Les six acolytes n’ont pas vécu le même confinement à Paris, mais tous pointent l’absence d’abandon pendant ces huit semaines assignées à domicile. “Il fallait tenir de manière austère et protestante, sans oublier de bien s’habiller, lâche Pierre Jouan en souriant. C’était important pour ne pas se perdre soi-même. On a aussi pris conscience du rôle social des cafés dans nos vies.”
Un titre qui sonne comme une libération
Ironie du confinement, les réseaux sociaux ont beaucoup aidé, notamment les gens seuls ou isolés, à tenir sur la durée. “Un jour, ma mère m’a appelée en larmes parce qu’elle n’avait plus accès à internet. C’est la première fois que je l’entendais dans un tel désarroi”, raconte Blandine Rinkel.
Dans leur agenda respectif, ils avaient en commun de pouvoir se raccrocher à GONG !, un titre qui sonne comme une libération. Et les répétitions estivales du spectacle au Théâtre national de Bretagne (TNB) à Rennes ont eu un effet “cathartistique” selon leur néologisme inventé dans un éclat de rire communicatif.

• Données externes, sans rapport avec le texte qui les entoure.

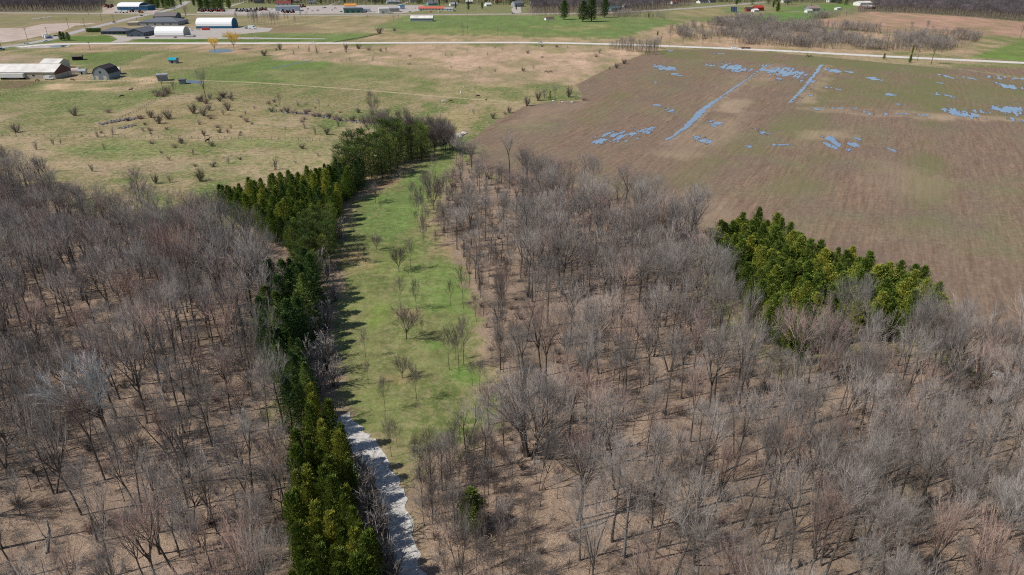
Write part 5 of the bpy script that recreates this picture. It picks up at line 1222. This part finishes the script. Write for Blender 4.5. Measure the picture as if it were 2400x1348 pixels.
vehicle('pickup', 1721, 113.4, 176, 'white', 'white pickup truck pulling a trailer on the pale road', 'truck'); vehicle('car', 62, 103.4, 25, 'white', 'white car on the side road near the junction')
vehicle('pickup', 109, 98.6, 15, 'white', 'white pickup parked below the campers at the junction', 'truck'); vehicle('van', 114, 90, 60, 'white', 'big white camper parked at the lawn island', 'camper', s=1.15); vehicle('van', 107, 87, 70, 'white', 'second white camper behind the big one', 'camper')
vehicle('pickup', 117, 90.5, 20, 'blue', 'blue pickup parked among the campers', 'truck'); vehicle('car', 131, 85.4, 30, 'dark', 'dark car parked behind the campers'); vehicle('car', 268, 53, 60, 'dark', 'dark car driving up the side road'); vehicle('car', 332, 37.4, 65, 'dark', 'dark car waiting where the side road meets the highway')
vehicle('pickup', 306, 54.4, 40, 'dark', 'dark pickup parked by the beige canopy', 'truck', s=1.3); vehicle('van', 447, 72.6, 0, 'white', 'white box van between the two white domes', 'van'); vehicle('van', 592, 68.4, 0, 'white', 'white camper right of the blue-based dome', 'camper', s=1.5); vehicle('car', 578, 67.4, 10, 'blue', 'blue car next to the camper by the blue-based dome')
vehicle('car', 437, 55.6, 10, 'dark', 'dark car under the russet bare tree'); vehicle('car', 1203, 32.4, 0, 'dark', 'dark car turning off the highway at the wide driveway'); vehicle('pickup', 3, 118, 30, 'blue', 'blue truck at the photo edge by the junction', 'truck', s=1.2); vehicle('van', 116, 187, 0, 'white', 'white motorhome parked in front of the beige barn', 'camper')
for i, (px, py, pc, lb) in enumerate([(733, 26.6, 'silver', 'silver car parked left in the station lot'), (745, 25, 'dark', 'dark car parked in the middle of the station lot'), (762, 19, 'dark', 'dark car parked high in the station lot'), (756, 19.4, 'silver', 'silver car beside the dark one high in the station lot'), (800, 28.6, 'dark', 'dark car at the corner of the green station'), (876, 29, 'white', 'white car between the two shops'), (986, 24.8, 'teal', 'teal car parked at the motel start'), (1066, 27, 'dark', 'dark car at the motel end'),
                                     (690, 18, 'red', 'red car behind the showroom'), (1230, 8, 'dark', 'dark car in front of the grey house'), (1218, 26, 'white', 'white car on the wide driveway'), (1932, 24, 'blue', 'blue car beside the grey farmhouse'), (272, 29, 'dark', 'dark car at the blue building corner'), (652, 31, 'silver', 'silver car at the showroom road edge'), (708, 28, 'white', 'white car right of the showroom'), (722, 22, 'blue', 'blue car between the showroom and the station lot'), (778, 24, 'white', 'white car in the station lot near the green building'), (786, 20, 'red', 'red car in the station lot near the orange roof'), (960, 28, 'silver', 'silver car right of the pale store'), (972, 20, 'white', 'white car by the blue-roofed shop'), (636, 22, 'white', 'white car at the end of the machine rows'), (1010, 29, 'red', 'red car in front of the motel middle'), (1030, 29, 'white', 'white car in front of the motel right half'), (410, 89, 'silver', 'silver car parked at the first white dome'), (345, 90, 'dark', 'dark car parked at the slate hall gable'), (600, 90, 'white', 'white car on the long paved strip'), (320, 28, 'white', 'white car right of the trailers at the blue building'), (340, 27, 'silver', 'silver car below the blue annex')]):
    vehicle('car', px, py, RN.choice((0, 40, 75, 90)), pc, lb)
# trailers
def trailer(name, px1, px2, py, label, col, h=2.8, z0=1.15, cat='trailer', wheels=True, wdt=2.5):
    loc, rz, L = front((px1, py), (px2, py)); o = empty(name, (*loc, .06), rz, label, cat)
    b = MB(); b.box(0, L, 0, wdt, z0, z0 + h); b.build('body', col, o)
    b = MB(); b.box(.02, L - .02, -.02, -.003, z0 + .05, z0 + .2); b.box(L*.05, L*.95, .5, 2, z0 - .25, z0 - .004); b.build('chassis', P_DARK, o)
    if wheels:
        for x in (L*.1, L*.17, L*.84):
            for y in (.25, wdt - .25): m = MB(); m.tube([(x, y - .2, .5), (x, y + .2, .5)], [.5, .5], 12); m.build('wheel', P_BLACK, o)
    return o
trailer('semi_trailer', -2, 56, 187, 'long white semi trailer parked along the beige barn', P_WHITE); trailer('flatbed_trailer', 1738, 1759, 114.6, 'flatbed trailer loaded with brown brush behind the white pickup', P_RUST, .5, .7)
trailer('box_trailer', 268, 284, 30, 'white box trailer left in front of the blue building', P_WHITE, 2.4); trailer('box_trailer', 287, 299, 30.6, 'white box trailer right in front of the blue building', P_WHITE, 2.4)
trailer('shipping_container', 473, 490, 71, 'rust red container in front of the blue-based dome', P_RED, 2.6, .02, 'container', False); trailer('shipping_container', 432, 453, 87, 'low dark concrete box at the dome end', P_CONC, 1.2, .02, 'container', False, 6)
# tractors and machines in the lots
tb = MB(); tb.prism([(-1.2, .7), (-1.2, 1.5), (.1, 1.5), (1.9, 1.35), (1.95, .7)], -.45, .45)
tc = MB(); tc.prism([(-1.15, 1.504), (-1.0, 2.6), (.1, 2.6), (.25, 1.504)], -.6, .6)
tw1 = MB(); tw2 = MB()
TW = []
for x, s, r in ((-.7, -1, .8), (-.7, 1, .8), (1.4, -1, .5), (1.4, 1, .5)): m = MB(); m.tube([(x, s*.55, r), (x, s*.98, r)], [r, r], 14); TW.append(m.mesh('wheel', P_BLACK))
tbm, tcm = tb.mesh('hood'), tc.mesh('cab', P_GLASS); tbm.materials.append(None)
MACH = [(468, 27, 'red'), (475, 28, 'red'), (481, 26, 'red'), (489, 27, 'orange'), (496, 28, 'red'), (503, 26, 'red'), (511, 27.4, 'red'), (518, 26, 'red'), (524, 27.4, 'red'), (557, 27, 'grey'), (565, 28, 'grey'), (572, 26.4, 'grey'), (580, 28, 'grey'), (588, 27, 'grey'), (597, 28, 'grey'), (604, 25, 'red'), (610, 26, 'red'), (617, 24, 'red'), (624, 25, 'red'), (663, 29, 'red'), (672, 31, 'red'), (679, 30.6, 'red'), (687, 30, 'red'), (712, 17, 'red'), (704, 18, 'red'),
        (249, 17, 'orange'), (256, 18.6, 'orange'), (262, 16.6, 'red'), (310, 28.6, 'orange'), (330, 30, 'orange')]
MC = {'red': P_RED, 'orange': plain('orange_paint', (.75, .2, .05)), 'grey': P_METAL}
for px, py, c in MACH:
    x, y = G(px, py); lot = 'by the blue building' if px < 340 else 'in front of the dark pines' if px < 640 else 'around the showroom'
    o = empty('tractor', (x, y, .05), RN.uniform(0, 6.28), f'small {c} tractor parked {lot}', 'tractor', f'{c} tractors parked {lot}'); o.scale = (1.9, 1.9, 1.9)
    b = link('hood', tbm, o); b.material_slots[0].link = 'OBJECT'; b.material_slots[0].material = MC[c]
    link('cab', tcm, o)
    for m in TW: link('wheel', m, o)
# utility poles
pm = MB(); pm.tube([(0, 0, -.3), (0, 0, 11)], [.19, .12], 8); pmm = pm.mesh('pole', P_WOOD); cm_ = MB(); cm_.box(-1.2, 1.2, -.06, .06, 10, 10.14); cm_.box(-1.1, 1.1, .065, .18, 9.2, 9.32); cmm = cm_.mesh('crossarm', P_WOOD)
POLES = [(65, 95, 64, 'by the pale lot, nearest the junction'), (111, 80.5, 63, 'beside the pale lot above the campers'), (161, 66, 42, 'at the top of the pale lot'), (200, 67.5, 42, 'at the hedge by the side road'), (239, 50, 32, 'left of the side road above the hedge'), (266, 48, 33, 'close to the dark car on the side road'), (321, 48, 34, 'by the beige canopy'), (212, 118, 99, 'on the verge of the pale road at the pasture'), (5, 118, 96, 'at the photo edge by the blue truck'), (1095, 41, 15, 'on the green field edge by the highway'), (208, 36, 20, 'along the highway at the dark wood'), (412, 38, 22, 'at the corner where the side road meets the highway')]
for px, py, pt, lb in POLES:
    x, y = G(px, py); k = max(.7, min(1.6, top_h(px, py, pt)/11)); o = empty('utility_pole', (x, y, 0), RN.uniform(0, .6), 'wooden utility pole ' + lb, 'utility pole'); o.scale = (1.25, 1.25, k)
    link('pole', pmm, o); link('crossarm', cmm, o)
# fences of posts and wire
po = MB(); po.tube([(0, 0, -.2), (.02, 0, 1.35)], [.085, .07], 6); pom = po.mesh('post', P_WOOD)
def fence(px, label, step=3.2, h=1.0):
    pts = GP(px); line = resample(pts, step); line = line[:100]; o = empty('fence', (line[0][0], line[0][1], 0), 0, label, 'fence')
    for x, y in line:
        p = link('post', pom, o); p.location = (x - line[0][0] + RN.gauss(0, .05), y - line[0][1] + RN.gauss(0, .05), 0); p.scale = (1.25, 1.25, h*RN.uniform(.9, 1.1)); p.rotation_euler = (RN.gauss(0, .04), RN.gauss(0, .04), 0)
    for z in (.45, .8, 1.15):
        wv = MB(); wv.tube([(x - line[0][0], y - line[0][1], z*h) for x, y in line], [.012]*len(line), 3); wv.build('wire', P_METAL, o)
fence([(248, 322), (450, 325), (700, 329), (850, 334)], 'post and wire fence across the meadow above the evergreen block'); fence([(-10, 318), (120, 321), (246, 322)], 'post and wire fence at the left end of the meadow line', 3.6)
fence([(205, 312), (260, 290), (320, 262), (365, 236), (395, 228)], 'slanting post fence up the pasture past the dark bushes'); fence([(-20, 232), (60, 205), (108, 194), (150, 190)], 'curved fence round the dark yard in front of the barn')
fence([(200, 196), (275, 190.5), (375, 193), (420, 200)], 'post fence below the gambrel barn', 3.); fence([(255, 157), (300, 147), (330, 133), (366, 120)], 'slanting fence between green paddocks below the road', 4.); fence([(150, 118), (250, 116.5), (370, 116), (460, 118)], 'fence along the paddock top near the pale road', 5.)
fence([(425, 161), (510, 150), (600, 133)], 'fence slanting from the teal-roofed shed toward the pond', 4.5); fence([(610, 138), (700, 138.5), (800, 143), (910, 148), (1010, 153)], 'long fence between green pasture and dry grass', 4.5)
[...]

“Depuis nos débuts plus discursifs, nous avons atteint une forme de légèreté et de poésie. L’avantage de la pop, c’est d’offrir des bonbons acidulés et rempli de surprises. On a même renoué avec le morceau caché en fin de disque. Cela correspond à l’identité même de Catastrophe”, déclare Blandine Rinkel. Dans une rentrée toujours anxiogène, ne cherchez pas meilleur remède à la sinistrose.